John Parish and P J Harvey - Dance Hall At Louse Point

IT'S A new PJ Harvey album, but it's not the new PJ Harvey album. This much we can glean from the utilisation of our favourite farmer's girl's full name and its ampersand linkage with some obscure bloke. Tradition deems we term such affairs 'collaborations', and by definition they are to be mistrusted.

Collaborations invariably result in work that, for all the apparent craft and experience involved, is half-arsed and mediocre and really not worth releasing (note the recent strange case of the 'Purple Parallelagram'). Collaborations produce material that would not normally pass muster; surely the participants would otherwise save this stuff for their 'proper' albums? Collaborations are redolent of so-called artists with too much time and money on their hands dicking around in a studio, enjoying themselves hugely, then releasing a record to which they wouldn't dream of putting their 'proper' names. Collaboration. Even the word itself reeks of connivance, subterfuge, sleeping with the enemy... all the better to con you with, my dears.
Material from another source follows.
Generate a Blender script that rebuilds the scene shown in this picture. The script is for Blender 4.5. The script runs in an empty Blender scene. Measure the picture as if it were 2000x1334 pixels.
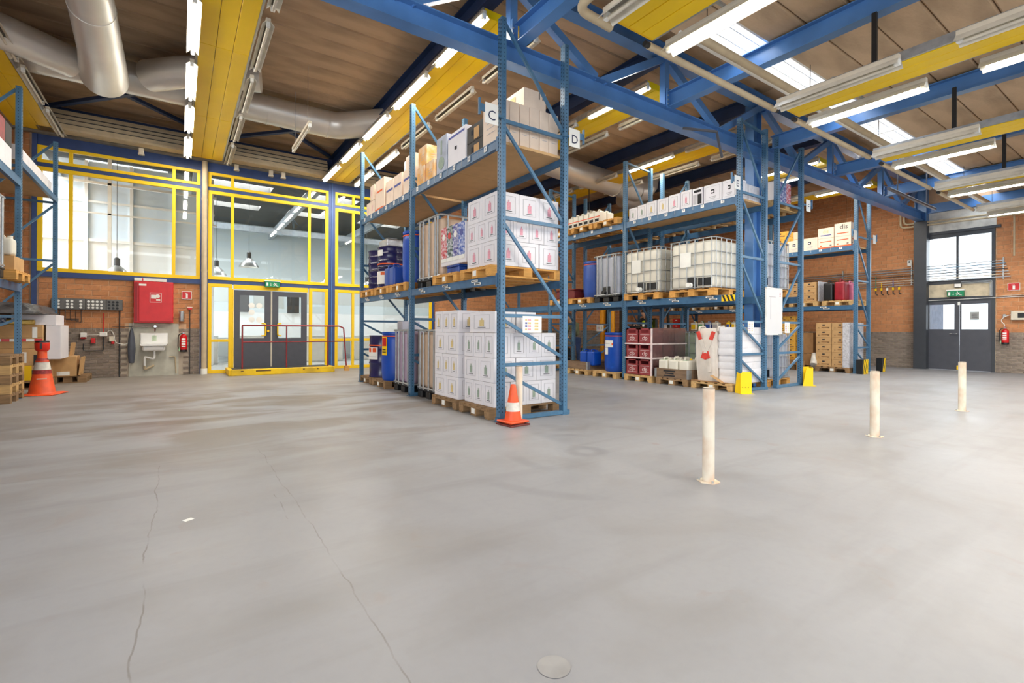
import bpy, bmesh, math, random
from mathutils import Vector, Matrix
R = random.Random(7)
PI = math.pi
sc = bpy.context.scene
# ---------------------------------------------------------------- camera
cam = bpy.data.objects.new('camera', bpy.data.cameras.new('camera'))
sc.collection.objects.link(cam)
cam.data.sensor_width = 36.0
cam.data.lens = 946.0 / 2000.0 * 36.0
cam.data.shift_y = -0.011
cam.data.clip_start = 0.05
YAW = math.atan(650 / 946.0)
cam.matrix_world = Matrix.Translation((0, 0, 1.15)) @ Matrix.Rotation(-YAW, 4, 'Z') @ Matrix.Rotation(PI / 2, 4, 'X') @ Matrix.Rotation(math.radians(0.27), 4, 'Z')
sc.camera = cam
# ---------------------------------------------------------------- view, world and daylight
sc.view_settings.view_transform = 'Standard'
sc.view_settings.look = 'None'
sc.view_settings.gamma = 1.0
sc.view_settings.exposure = 0.17
sc.view_settings.use_curve_mapping = False
sc.cycles.use_denoising = True
sc.cycles.max_bounces = 8
sc.cycles.diffuse_bounces = 5
sc.cycles.glossy_bounces = 4
sc.cycles.transmission_bounces = 4
sc.cycles.transparent_max_bounces = 16
sc.cycles.sample_clamp_indirect = 6.0
sc.cycles.caustics_reflective = False
sc.cycles.caustics_refractive = False
world = bpy.data.worlds.new('overcast_sky')
sc.world = world
world.use_nodes = True
bg = world.node_tree.nodes['Background']
bg.inputs[0].default_value = (0.86, 0.92, 1.0, 1)
bg.inputs[1].default_value = 2.4

def area(name, loc, rot, sx, sy, power, col=(1, 1, 1), parent=None, spread=PI):
    # a rectangular lamp, daylight opening or added fill light
    d = bpy.data.lights.new(name, 'AREA')
    d.shape = 'RECTANGLE'; d.size = sx; d.size_y = sy; d.energy = power; d.color = col; d.spread = spread
    o = bpy.data.objects.new(name, d); sc.collection.objects.link(o)
    o.location = loc; o.rotation_euler = rot
    if parent: o.parent = parent
    return o
K = 1.0
TUBE_W = 36.0 * K
# daylight assumed from unseen openings behind the camera, plus an added overhead strip
area('daylight_rear_doors', (6.5, -6.9, 2.6), (PI / 2, 0, PI), 15.0, 4.0, 900 * K, (0.88, 0.94, 1.0))
area('daylight_rooflight_south', (7.0, -2.6, 5.08), (0, 0, 0), 20.0, 1.2, 300 * K, (0.90, 0.95, 1.0))  # added fill under closed roof planks, no rooflight is built here
area('daylight_rooflight_step', (12.5, 3.8, 5.36), (0, 0, 0), 13.4, 0.4, 260 * K, (0.95, 0.97, 1.0))
area('daylight_side_window', (19.7, 4.45, 3.4), (0, PI / 2, 0), 1.3, 1.5, 34 * K, (0.9, 0.95, 1.0))
area('daylight_left_doors', (-5.9, -1.0, 2.5), (0, -PI / 2, 0), 3.6, 8.0, 420 * K, (0.88, 0.94, 1.0))  # added fill from the left, no source known on that side
area('daylight_hall_left_rooflight', (-6.2, 16.6, 6.15), (0, 0, 0), 5.4, 2.6, 1000 * K, (0.80, 0.91, 1.0))
area('daylight_hall_side_windows', (-8.7, 19.0, 3.4), (0, -PI / 2, 0), 4.0, 7.0, 800 * K, (0.92, 0.97, 1.0))  # added fill to brighten the hall, the side wall here is closed
area('daylight_hall_rooflights', (4.0, 18.4, 6.12), (0, 0, 0), 24.0, 0.8, 1500 * K, (0.95, 0.98, 1.0))
area('daylight_hall_rooflights', (4.0, 21.4, 6.12), (0, 0, 0), 24.0, 0.8, 1500 * K, (0.95, 0.98, 1.0))

# ---------------------------------------------------------------- materials
MATS = {}
def lin(c):
    return tuple((v / 255 / 12.92) if v / 255 <= 0.04045 else ((v / 255 + 0.055) / 1.055) ** 2.4 for v in c) + (1.0,)
def mat(name, rgb, rough=0.6, metal=0.0, var=0.12, scale=6.0, bump=0.0, bscale=40.0, rgb2=None, emit=0.0, rnd=0.0, coat=0.0, stretch=None):
    """Procedural paint or plastic: a base colour with worn variation, optional bump and per-piece tint."""
    if name in MATS: return MATS[name]
    m = bpy.data.materials.new(name); m.use_nodes = True
    nt = m.node_tree; N = nt.nodes; L = nt.links
    b = N['Principled BSDF']
    c1 = lin(rgb)
    c2 = lin(rgb2) if rgb2 else tuple(max(0.0, v * (1 - 2.2 * var)) for v in c1[:3]) + (1,)
    tc = N.new('ShaderNodeTexCoord')
    src = tc.outputs['Object']
    if stretch:
        mp = N.new('ShaderNodeMapping'); mp.inputs['Scale'].default_value = stretch
        L.new(src, mp.inputs[0]); src = mp.outputs[0]
    no = N.new('ShaderNodeTexNoise'); no.inputs['Scale'].default_value = scale; no.inputs['Detail'].default_value = 4
    L.new(src, no.inputs['Vector'])
    rp = N.new('ShaderNodeMapRange'); rp.inputs[1].default_value = 0.42; rp.inputs[2].default_value = 0.72
    L.new(no.outputs['Fac'], rp.inputs[0])
    mx = N.new('ShaderNodeMix'); mx.data_type = 'RGBA'
    mx.inputs['A'].default_value = c1; mx.inputs['B'].default_value = c2
    L.new(rp.outputs[0], mx.inputs['Factor'])
    out = mx.outputs['Result']
    if rnd > 0:
        oi = N.new('ShaderNodeObjectInfo'); ge = N.new('ShaderNodeNewGeometry')
        ad = N.new('ShaderNodeMath'); ad.operation = 'ADD'
        L.new(oi.outputs['Random'], ad.inputs[0]); L.new(ge.outputs['Random Per Island'], ad.inputs[1])
        fr = N.new('ShaderNodeMath'); fr.operation = 'FRACT'; L.new(ad.outputs[0], fr.inputs[0])
        mr = N.new('ShaderNodeMapRange'); mr.inputs[3].default_value = 1 - rnd; mr.inputs[4].default_value = 1 + rnd * 0.6
        L.new(fr.outputs[0], mr.inputs[0])
        hs = N.new('ShaderNodeHueSaturation'); L.new(mr.outputs[0], hs.inputs['Value']); L.new(out, hs.inputs['Color'])
        out = hs.outputs[0]
    L.new(out, b.inputs['Base Color'])
    b.inputs['Roughness'].default_value = rough
    b.inputs['Metallic'].default_value = metal
    b.inputs['Coat Weight'].default_value = coat
    if bump > 0:
        n2 = N.new('ShaderNodeTexNoise'); n2.inputs['Scale'].default_value = bscale; n2.inputs['Detail'].default_value = 5
        L.new(src, n2.inputs['Vector'])
        bp = N.new('ShaderNodeBump'); bp.inputs['Strength'].default_value = bump; bp.inputs['Distance'].default_value = 0.02
        L.new(n2.outputs['Fac'], bp.inputs['Height']); L.new(bp.outputs[0], b.inputs['Normal'])
    if emit:
        b.inputs['Emission Color'].default_value = c1; b.inputs['Emission Strength'].default_value = emit
    MATS[name] = m
    return m
def glassy(name, tint, refl=1.0, haze=0.0, rough=0.02, crinkle=0.0):
    """Thin pane or film: see-through, mirror-like at grazing angles, optionally with a dusty share."""
    if name in MATS: return MATS[name]
    m = bpy.data.materials.new(name); m.use_nodes = True
    nt = m.node_tree; N = nt.nodes; L = nt.links; N.clear()
    o = N.new('ShaderNodeOutputMaterial'); tr = N.new('ShaderNodeBsdfTransparent'); gl = N.new('ShaderNodeBsdfGlossy')
    tr.inputs[0].default_value = tint + (1,); gl.inputs['Roughness'].default_value = rough
    fr = N.new('ShaderNodeFresnel'); fr.inputs[0].default_value = 1.5
    mu = N.new('ShaderNodeMath'); mu.operation = 'MULTIPLY'; mu.inputs[1].default_value = refl; mu.use_clamp = True
    L.new(fr.outputs[0], mu.inputs[0])
    mx = N.new('ShaderNodeMixShader'); L.new(mu.outputs[0], mx.inputs[0]); L.new(tr.outputs[0], mx.inputs[1]); L.new(gl.outputs[0], mx.inputs[2])
    last = mx.outputs[0]
    if haze > 0:
        di = N.new('ShaderNodeBsdfDiffuse'); di.inputs[0].default_value = (0.85, 0.87, 0.88, 1)
        m2 = N.new('ShaderNodeMixShader'); m2.inputs[0].default_value = haze
        L.new(last, m2.inputs[1]); L.new(di.outputs[0], m2.inputs[2]); last = m2.outputs[0]
    if crinkle > 0:
        tc = N.new('ShaderNodeTexCoord'); no = N.new('ShaderNodeTexNoise'); no.inputs['Scale'].default_value = 9; no.inputs['Detail'].default_value = 3
        L.new(tc.outputs['Object'], no.inputs['Vector'])
        bp = N.new('ShaderNodeBump'); bp.inputs['Strength'].default_value = crinkle; bp.inputs['Distance'].default_value = 0.05
        L.new(no.outputs['Fac'], bp.inputs['Height']); L.new(bp.outputs[0], gl.inputs['Normal']); L.new(bp.outputs[0], fr.inputs['Normal'])
    L.new(last, o.inputs[0]); MATS[name] = m
    return m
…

'Dance Hall At Louse Point' works, however, and partly because it is a collaboration between perceived unequals. As PJ Harvey's guitarist and co-producer, John Parish might be a star in his own eyes, and Polly obviously reckons he's the tops, but the mutual massage of supernova egos that characterises all the most notorious collaborative efforts was off the menu. What we've got might not be a PJ Harvey album in the strictest sense of the term - it's the first time the Peejster's worked her lyrics on to someone else's tunes - but 'Dance Hall At Louse Point' is far too keen and emotionally wrought to be dismissed as a collection of this premier talent's off-cuts. Advance word had it that this would be difficult. Here were impenetrable noise-scrapings from Parish, atop of which Polly would practise her vocal simulation of a wounded flamingo. Yet, despite Parish's evident affection for the dissonant blueprints of Sonic Youth, overall it's impressive just how sparse and low-key this root material is. Difficult? Smurfs-compatible ditties don't leap from every groove, but compared to the 'Rid Of Me' demos album this is easy listening. The absence of her trademark debasement of traditional pop forms is offset by the 12-track set's relative brevity and an alluring sense of pace. Spluttering metallic storms buttress bare-boned acoustic interludes, and vice versa. Occasionally they occupy the same song in perfect and surprising harmony. All concerned sit happily in the overall 'Dance Hall...' scheme.

Which seems to be the omnipresence of hysteria in all its multi-hued glory. The opening gambit of 'Girl' and 'Rope Bridge Crossing' set our feet on the requisite shaky ground. The former is simply a plucked guitar and Polly wailing wordlessly, yet the portent is unavoidable. Its sibling ushers forth siren clanking clouds of unease, thanks to Parish and his box of skeletal noises, and Harvey's force ten whispering: "I hope I don't fall off your bridge crossing over the funny mountain, the swollen river/You said, 'I'd be there'..."

If 'To Bring You My Love' was characterised by Harvey's adoption of a customised blues vocabulary to fit her exotic crawling queen snake persona, 'Dance Hall...' sees a partial return to natural codes of expression. Yet more and more her modes are wont to fly way off the screen. Is it hard to scream in falsetto? Polly makes it sound like something she does while flossing her teeth. "JEEEEEEESUSSS! SAAAVE MEEEE!" That's the chorus of 'Taut', an especially rum-sounding tale concerning Polly, "Billy" and the red car he bought. "It was the first thing he ever owned apart from me... Steamin' and sweatin' and stickin' against the window." She's prattling, convulsing, in places totally indecipherable. The message? When falling in love, children, don't forget your L-plates.

Harvey's arch humour adds a tart taste contrast to the expected obsessional sex shenanigans. Is it pushing the borders of interpretation to suggest that by titling a dark lament to a dying relationship, as in 'Civil War Correspondent', Polly is having a laugh at herself, puncturing the none-more-black-haired-girl of popular renown and positing herself as the Kate Adie of pop?

Maybe, but nothing about the Peej should surprise us now. It's a tribute to her bountiful reserves of drama that she can turn out a convincing revision of 'Is That All There Is?', the song about life's eternal capacity to disappoint made famous by Peggy Lee. The original was swaggering and blowsy, but Harvey and Parish give it double catatonic and take matters to their blank-faced extreme. Along with the aching lover spurned melancholia of 'That Was My Veil', it's the album's most supremely realised moment.

Marks are deducted only for such an allusive album title being represented by an instrumental. Otherwise, 'Dance Hall At Louse Point' is a tribute to the probity of both principals' anti-commercial instincts. No, it's not the new PJ Harvey album, but it's far more than a mere side bar to the main story. Welcome to the John 'n' Polly blues implosion.